Der Ikea-Katalog ist immer ein Versprechen gewesen, mit der Einrichtung der ersten eigenen Wohnung oder für die Zimmer der Kinder nicht völlig falsch zu liegen. Dass auch die Haltbarkeit der Möbel mitunter ihre Grenzen hatte, war ebenfalls keine Produktenttäuschung, sondern entsprach dem Konsumverhalten: Man musste nicht mehr drei oder vier Jahrzehnte im Umfeld unverwüstlicher Eichenmöbel sein heimisches Dasein fristen, sondern wechselte das Kieferdesign in weitaus kürzeren Abständen – je nach Lust und Geldbeutel.
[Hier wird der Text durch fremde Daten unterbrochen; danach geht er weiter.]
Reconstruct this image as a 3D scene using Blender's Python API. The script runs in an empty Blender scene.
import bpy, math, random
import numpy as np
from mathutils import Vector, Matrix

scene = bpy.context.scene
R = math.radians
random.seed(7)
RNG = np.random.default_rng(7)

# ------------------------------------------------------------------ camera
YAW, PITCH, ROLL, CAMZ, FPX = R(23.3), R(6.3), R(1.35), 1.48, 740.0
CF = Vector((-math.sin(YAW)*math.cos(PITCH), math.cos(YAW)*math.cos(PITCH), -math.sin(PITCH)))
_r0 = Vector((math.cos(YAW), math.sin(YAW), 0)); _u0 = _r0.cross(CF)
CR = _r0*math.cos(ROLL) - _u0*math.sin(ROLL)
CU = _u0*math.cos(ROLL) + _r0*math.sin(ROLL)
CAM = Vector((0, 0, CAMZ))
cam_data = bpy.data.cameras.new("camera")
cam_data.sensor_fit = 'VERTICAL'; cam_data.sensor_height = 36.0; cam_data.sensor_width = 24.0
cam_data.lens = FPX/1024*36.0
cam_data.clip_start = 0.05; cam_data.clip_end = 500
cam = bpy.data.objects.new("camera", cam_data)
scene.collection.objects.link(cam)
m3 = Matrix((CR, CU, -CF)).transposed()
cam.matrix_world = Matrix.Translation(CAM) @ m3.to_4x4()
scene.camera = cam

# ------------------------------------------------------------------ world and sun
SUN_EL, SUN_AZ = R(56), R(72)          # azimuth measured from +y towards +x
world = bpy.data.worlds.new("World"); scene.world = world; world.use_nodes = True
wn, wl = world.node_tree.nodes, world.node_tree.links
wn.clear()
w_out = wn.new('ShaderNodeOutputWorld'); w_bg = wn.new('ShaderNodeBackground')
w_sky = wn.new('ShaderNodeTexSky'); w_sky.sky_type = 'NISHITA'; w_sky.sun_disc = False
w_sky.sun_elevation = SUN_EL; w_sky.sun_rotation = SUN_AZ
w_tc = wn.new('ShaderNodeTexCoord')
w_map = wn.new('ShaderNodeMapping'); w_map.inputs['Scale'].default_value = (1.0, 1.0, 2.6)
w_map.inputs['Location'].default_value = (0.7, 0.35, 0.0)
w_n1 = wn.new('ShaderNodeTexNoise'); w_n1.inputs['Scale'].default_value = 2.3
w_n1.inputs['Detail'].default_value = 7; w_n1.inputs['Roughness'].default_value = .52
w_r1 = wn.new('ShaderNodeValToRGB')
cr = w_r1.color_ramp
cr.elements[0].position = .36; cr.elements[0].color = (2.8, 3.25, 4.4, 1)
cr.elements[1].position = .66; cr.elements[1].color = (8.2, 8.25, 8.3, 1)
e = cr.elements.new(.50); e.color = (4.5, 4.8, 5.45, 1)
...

Die Interessen all der Menschen änderten sich, und der Katalog änderte sich mit. So wandelte er sich aus dem Zustand alphabetisch angeordneter Übersichtlichkeit in eine Art Narrativ vorgeschlagenen Lebens. Ein Beispiel: Fand man das legendäre Billy-Regal mit all seinen sinnigen und unsinnigen Produkterweiterungen todsicher unter R wie Regale, so musste man in den vergangenen Jahren in den verschiedenen Wohnwelten, die einem im Katalog ans Herz gelegt wurden, erst suchen. Es galt, sein Möbelleben nicht mehr aus Einzelteilen zusammenzubauen, sondern ganzheitlich jene Systeme nachzubauen, die einem vermeintlich stilsichere Menschen präsentierten. Das soll der „Wohnpsychologie“geschuldet sein, wonach es den Menschen gefällt, wenn Dinge in Kontexte gestellt werden. „Gesamtraum“ist das Zauberwort. Also waren zuletzt komplette Einrichtungen zu sehen. Aus dem Möbellexikon der 80er-Jahre wurde so eine möblierte Erzählung.
Mit seiner 70. Ausgabe wurde eine letzte Metamorphose vollzogen: Der einfache Katalog geriet zu einem „Handbuch der Inspiration“. Das aber wird nicht mehr geliefert, sonder muss erst bestellt oder im Möbelhaus abgeholt werden – was ein bisschen absurd ist. Also wird der Ikea-Kunde sehr bald daheim am Rechner in komplette Wohnräume eintauchen, sie online bestellen und nach der Lieferung ganz individuell bewohnen.